Slope Position and Grain Yield of Soft White Winter Wheat1

  1. A. J. Ciha2

Abstract

Abstract

Winter wheat (Triticum aestivum L.) producers in the Palouse Region of southeastern Washington generally seed one wheat cultivar over a wide range of environmental conditions formed by the rolling topography of the area. A 2-year field study was conducted during 1977–1979 growing seasons on five slope positions across a Palouse silt loam (fine-silty mixed, mesic pachic Ultic Haploxerolls), a Naff silt loam (fine-silty, mixed, mesic Ultic Agrixerolls), and a Snow silt loam (fine-silty, mixed, mesic Cumulic Haploxerolls) to examine the influence of slope position on grain yield and yield components of 12 soft white winter wheat cultivars.
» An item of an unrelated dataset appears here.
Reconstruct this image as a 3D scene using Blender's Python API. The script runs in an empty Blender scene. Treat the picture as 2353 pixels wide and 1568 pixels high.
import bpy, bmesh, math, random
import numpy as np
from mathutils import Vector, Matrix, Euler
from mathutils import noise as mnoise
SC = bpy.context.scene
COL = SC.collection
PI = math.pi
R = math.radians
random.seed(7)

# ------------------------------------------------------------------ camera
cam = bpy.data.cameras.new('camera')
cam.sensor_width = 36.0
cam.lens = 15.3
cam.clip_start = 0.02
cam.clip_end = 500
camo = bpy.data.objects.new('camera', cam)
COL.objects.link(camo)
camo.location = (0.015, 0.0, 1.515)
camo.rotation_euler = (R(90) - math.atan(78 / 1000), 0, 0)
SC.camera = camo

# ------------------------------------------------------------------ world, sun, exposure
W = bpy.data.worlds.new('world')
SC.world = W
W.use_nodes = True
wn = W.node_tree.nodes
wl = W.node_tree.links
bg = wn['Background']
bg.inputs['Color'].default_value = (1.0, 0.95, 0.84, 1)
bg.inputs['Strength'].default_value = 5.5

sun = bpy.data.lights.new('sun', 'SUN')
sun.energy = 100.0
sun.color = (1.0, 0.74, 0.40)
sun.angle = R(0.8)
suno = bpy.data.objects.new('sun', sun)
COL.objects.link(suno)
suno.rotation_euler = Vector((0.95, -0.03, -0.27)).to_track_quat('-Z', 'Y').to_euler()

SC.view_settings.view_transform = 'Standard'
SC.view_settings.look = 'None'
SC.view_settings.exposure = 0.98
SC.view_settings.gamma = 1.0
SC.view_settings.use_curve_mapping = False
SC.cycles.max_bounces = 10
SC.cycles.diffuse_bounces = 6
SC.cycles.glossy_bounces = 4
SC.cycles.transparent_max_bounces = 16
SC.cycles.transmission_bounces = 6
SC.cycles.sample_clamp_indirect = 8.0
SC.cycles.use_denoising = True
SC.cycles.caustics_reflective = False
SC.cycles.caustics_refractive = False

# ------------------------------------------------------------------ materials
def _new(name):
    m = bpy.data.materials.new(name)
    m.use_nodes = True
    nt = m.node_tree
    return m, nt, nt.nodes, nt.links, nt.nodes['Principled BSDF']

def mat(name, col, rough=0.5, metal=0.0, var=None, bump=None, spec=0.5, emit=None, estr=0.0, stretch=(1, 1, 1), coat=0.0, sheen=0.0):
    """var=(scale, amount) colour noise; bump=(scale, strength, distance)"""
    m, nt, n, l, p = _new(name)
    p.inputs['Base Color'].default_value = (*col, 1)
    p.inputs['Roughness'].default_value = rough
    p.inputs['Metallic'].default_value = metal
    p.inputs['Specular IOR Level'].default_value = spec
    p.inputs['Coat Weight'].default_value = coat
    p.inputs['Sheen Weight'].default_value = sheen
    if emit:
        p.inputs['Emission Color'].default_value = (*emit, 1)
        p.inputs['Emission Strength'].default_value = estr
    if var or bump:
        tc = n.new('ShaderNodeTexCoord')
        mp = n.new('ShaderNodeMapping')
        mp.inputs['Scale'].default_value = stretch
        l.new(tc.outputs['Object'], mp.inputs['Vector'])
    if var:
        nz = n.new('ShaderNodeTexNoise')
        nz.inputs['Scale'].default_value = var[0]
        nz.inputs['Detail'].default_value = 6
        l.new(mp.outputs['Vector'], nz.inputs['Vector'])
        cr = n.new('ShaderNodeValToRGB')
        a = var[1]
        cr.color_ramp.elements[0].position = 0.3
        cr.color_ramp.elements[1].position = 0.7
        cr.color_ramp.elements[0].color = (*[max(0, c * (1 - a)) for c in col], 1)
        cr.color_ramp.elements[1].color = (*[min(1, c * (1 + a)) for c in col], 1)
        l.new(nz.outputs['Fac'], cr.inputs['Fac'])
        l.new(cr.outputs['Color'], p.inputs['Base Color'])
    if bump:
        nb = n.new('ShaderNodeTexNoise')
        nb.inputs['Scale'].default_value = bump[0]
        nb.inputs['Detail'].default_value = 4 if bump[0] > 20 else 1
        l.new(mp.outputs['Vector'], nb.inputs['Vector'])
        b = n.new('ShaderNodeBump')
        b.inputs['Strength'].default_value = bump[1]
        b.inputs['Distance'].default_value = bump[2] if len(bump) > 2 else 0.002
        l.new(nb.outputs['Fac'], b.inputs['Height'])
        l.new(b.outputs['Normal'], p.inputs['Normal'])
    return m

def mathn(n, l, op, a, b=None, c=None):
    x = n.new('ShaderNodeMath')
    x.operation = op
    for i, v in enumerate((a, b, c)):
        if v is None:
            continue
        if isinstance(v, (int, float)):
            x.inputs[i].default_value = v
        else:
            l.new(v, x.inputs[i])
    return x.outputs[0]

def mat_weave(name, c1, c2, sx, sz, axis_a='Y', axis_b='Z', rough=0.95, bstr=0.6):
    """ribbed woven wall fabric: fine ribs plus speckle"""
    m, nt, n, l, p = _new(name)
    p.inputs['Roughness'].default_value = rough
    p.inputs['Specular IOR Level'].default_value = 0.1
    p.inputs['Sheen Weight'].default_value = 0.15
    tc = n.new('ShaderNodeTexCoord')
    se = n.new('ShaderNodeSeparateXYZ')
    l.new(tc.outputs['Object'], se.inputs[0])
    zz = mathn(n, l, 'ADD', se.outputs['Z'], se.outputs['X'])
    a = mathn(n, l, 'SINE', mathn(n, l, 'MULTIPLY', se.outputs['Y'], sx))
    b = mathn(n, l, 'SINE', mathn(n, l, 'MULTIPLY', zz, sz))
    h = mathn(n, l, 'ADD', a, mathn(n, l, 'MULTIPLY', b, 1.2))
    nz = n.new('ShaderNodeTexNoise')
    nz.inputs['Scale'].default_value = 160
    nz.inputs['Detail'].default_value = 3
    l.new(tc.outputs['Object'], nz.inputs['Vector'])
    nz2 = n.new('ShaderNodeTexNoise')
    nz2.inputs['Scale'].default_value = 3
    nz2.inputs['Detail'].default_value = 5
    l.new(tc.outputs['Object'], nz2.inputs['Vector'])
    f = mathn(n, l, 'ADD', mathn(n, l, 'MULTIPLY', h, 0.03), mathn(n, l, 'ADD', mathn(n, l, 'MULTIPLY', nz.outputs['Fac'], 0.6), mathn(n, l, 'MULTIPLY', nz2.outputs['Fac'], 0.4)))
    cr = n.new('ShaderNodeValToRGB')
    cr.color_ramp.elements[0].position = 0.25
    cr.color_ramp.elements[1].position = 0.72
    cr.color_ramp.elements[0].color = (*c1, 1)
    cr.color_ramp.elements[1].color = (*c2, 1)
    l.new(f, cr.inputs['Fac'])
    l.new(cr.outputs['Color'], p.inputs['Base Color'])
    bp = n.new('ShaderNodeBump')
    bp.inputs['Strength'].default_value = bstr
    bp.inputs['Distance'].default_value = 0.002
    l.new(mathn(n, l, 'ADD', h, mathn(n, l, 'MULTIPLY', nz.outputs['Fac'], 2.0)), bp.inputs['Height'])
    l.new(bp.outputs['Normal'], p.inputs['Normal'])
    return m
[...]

Slope position and cultivar significantly influenced grain yield while only cultivar significantly influenced test weight. There were significant cultivar ✕ slope position and slope position ✕ year interactions for grain yield, test weight, and culm height. Differences in mean grain yield for an individual cultivar ranged from 0.45 to 1.90 Mg/ha when compared across slope positions. Yield components were examined during the 1977–1978 growing season and were found to be significantly influenced by slope position and cultivar. Spikelets/spike and 100-seed weight were the only yield components to show a significant cultivar ✕ slope position interaction. These findings indicate the need to more clearly define where soft white winter wheat cultivars are best adapted to meet specific environmental and topography conditions.